Aussi, pour les Asiatiques, boire du vin est vu comme quelque chose de bien, de distingué. « Beaucoup de personnes veulent apprendre à connaître le vin : ils en collectionnent, participent à des cours, veulent tout simplement s’instruire sur le sujet. Car pour eux, le boire c’est bien, mais savoir en parler est quelque chose d’encore plus valorisant ».

Des racines qui lui tiennent à cœur

Malgré tout, Pierre Ségault, aujourd’hui âgé de 28 ans, n’oublie pas d’où il vient. Il y a quelques semaines, il choisit de ranger quelque temps le costume de commercial pour enfiler les bottes, chez lui, à Maligny. « C’est important pour moi de rentrer en France, au domaine, pour faire les vendanges. De passer un mois et demi avec ma famille, de retrouver les travaux manuels, de faire le vin, la vinification. Je voulais aussi prendre le temps de visiter les domaines français : dans l’Aube, sur les côtes de Nuits et de Beaune », explique-t-il.
Le domaine des Roncières, de son père, Yves, et son oncle, Régis, il y tient. Bien plus encore, il souhaite, plus tard, le reprendre afin de poursuivre le travail de ses aînés. « Oui, mon but est un jour de travailler ici, à Maligny. J’aimerais reprendre l’exploitation familiale mais dans un style atypique, un peu en dehors du circuit traditionnel. La reprise traditionnelle c’est de travailler avec les parents, de se former, puis de reprendre progressivement les rênes. Moi, mon idée, c’est de garder les deux casquettes : avec d’un côté cette entreprise que l’on a à Hong Kong pour la distribution des vins, qui me sera sûrement utile à terme, parce que l’idée est de vendre notre propre chablis avec cette entreprise ; et de l’autre, de reprendre progressivement l’exploitation familiale. Les choses ne sont pas encore définitives, mais j’ai pour le moment cette envie ».
Quant à la partie agricole de l’exploitation ? Rien n’est encore défini, mais l’objectif de Pierre Ségault est de rester concentré sur le domaine. « L’un de mes professeurs en Master me disait : « être vigneron, lorsque l’on vend son propre vin, c’est l’une des rares professions où l’on fait trois métiers en un : on cultive une plante pour en récolter les fruits, on transforme les jus de ces fruits en vin, puis on le vend ». Pour moi, faire tout cela est déjà très prenant et difficile. Mais cela reste encore à définir avec ma famille ».

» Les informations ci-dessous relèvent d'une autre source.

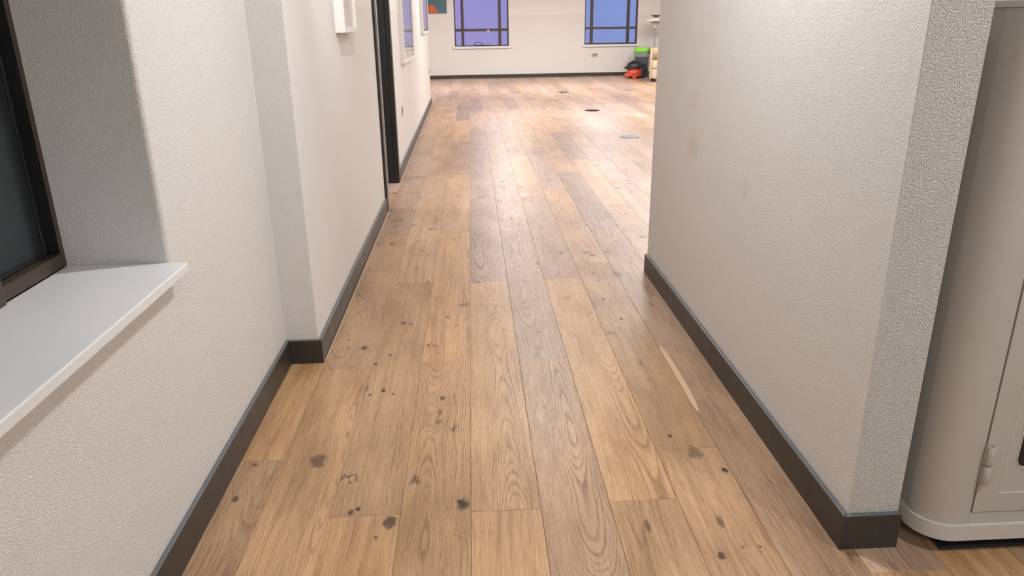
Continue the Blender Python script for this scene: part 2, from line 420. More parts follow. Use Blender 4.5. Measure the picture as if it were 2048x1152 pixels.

« Il reste à Chablis encore beaucoup d’opportunités »

En reprenant l’exploitation familiale, le jeune commercial dans le milieu du vin pourrait s’engager encore plus pour les vignobles icaunais et bourguignons, afin de faire la promotion de leurs vins, à Hong Kong. « Chablis est déjà très connu là-bas et a une place importante. Mais je pense qu’il reste à Chablis encore beaucoup d’opportunités. L’une des plus flagrantes pour moi, concerne les crus (premier et grand cru). Il y a un potentiel de montée en gamme énorme », assure Pierre Ségault. « Il y a aussi une carte à jouer sur les millésimes un peu plus anciens. Les clients privés sont à la recherche et avec un bon distributeur cela peut être une très belle opportunité pour les viticulteurs. J’aimerais participer à tout cela, à mon niveau, faire grandir la réputation des vins du Chablisien, de l’Yonne et la Bourgogne ».